→ **Given request**: Your task is to give the data again, exactly, with every line intact.

# Start of Given information

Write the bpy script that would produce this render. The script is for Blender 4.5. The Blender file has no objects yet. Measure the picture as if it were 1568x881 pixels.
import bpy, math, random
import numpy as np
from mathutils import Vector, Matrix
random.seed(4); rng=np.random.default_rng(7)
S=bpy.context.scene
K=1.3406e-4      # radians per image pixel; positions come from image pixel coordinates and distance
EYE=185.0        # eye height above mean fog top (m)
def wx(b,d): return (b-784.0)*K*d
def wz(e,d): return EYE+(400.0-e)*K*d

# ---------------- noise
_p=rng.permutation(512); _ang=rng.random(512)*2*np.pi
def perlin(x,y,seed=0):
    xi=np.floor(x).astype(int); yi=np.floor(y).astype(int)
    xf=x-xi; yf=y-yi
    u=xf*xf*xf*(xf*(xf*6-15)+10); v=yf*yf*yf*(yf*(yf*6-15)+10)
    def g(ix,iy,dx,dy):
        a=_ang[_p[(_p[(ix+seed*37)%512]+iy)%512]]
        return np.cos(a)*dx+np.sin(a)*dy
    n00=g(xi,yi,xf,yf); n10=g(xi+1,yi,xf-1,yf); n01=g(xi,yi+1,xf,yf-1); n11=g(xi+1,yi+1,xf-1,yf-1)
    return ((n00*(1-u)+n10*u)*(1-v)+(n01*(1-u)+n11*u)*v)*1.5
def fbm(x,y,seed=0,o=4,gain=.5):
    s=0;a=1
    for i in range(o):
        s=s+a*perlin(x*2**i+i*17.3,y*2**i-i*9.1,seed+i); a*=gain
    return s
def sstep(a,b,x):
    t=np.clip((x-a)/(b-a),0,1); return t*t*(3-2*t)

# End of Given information

→ **Reply**:
Write the bpy script that would produce this render. The script is for Blender 4.5. The Blender file has no objects yet. Measure the picture as if it were 1568x881 pixels.
import bpy, math, random
import numpy as np
from mathutils import Vector, Matrix
random.seed(4); rng=np.random.default_rng(7)
S=bpy.context.scene
K=1.3406e-4      # radians per image pixel; positions come from image pixel coordinates and distance
EYE=185.0        # eye height above mean fog top (m)
def wx(b,d): return (b-784.0)*K*d
def wz(e,d): return EYE+(400.0-e)*K*d

# ---------------- noise
_p=rng.permutation(512); _ang=rng.random(512)*2*np.pi
def perlin(x,y,seed=0):
    xi=np.floor(x).astype(int); yi=np.floor(y).astype(int)
    xf=x-xi; yf=y-yi
    u=xf*xf*xf*(xf*(xf*6-15)+10); v=yf*yf*yf*(yf*(yf*6-15)+10)
    def g(ix,iy,dx,dy):
        a=_ang[_p[(_p[(ix+seed*37)%512]+iy)%512]]
        return np.cos(a)*dx+np.sin(a)*dy
    n00=g(xi,yi,xf,yf); n10=g(xi+1,yi,xf-1,yf); n01=g(xi,yi+1,xf,yf-1); n11=g(xi+1,yi+1,xf-1,yf-1)
    return ((n00*(1-u)+n10*u)*(1-v)+(n01*(1-u)+n11*u)*v)*1.5
def fbm(x,y,seed=0,o=4,gain=.5):
    s=0;a=1
    for i in range(o):
        s=s+a*perlin(x*2**i+i*17.3,y*2**i-i*9.1,seed+i); a*=gain
    return s
def sstep(a,b,x):
    t=np.clip((x-a)/(b-a),0,1); return t*t*(3-2*t)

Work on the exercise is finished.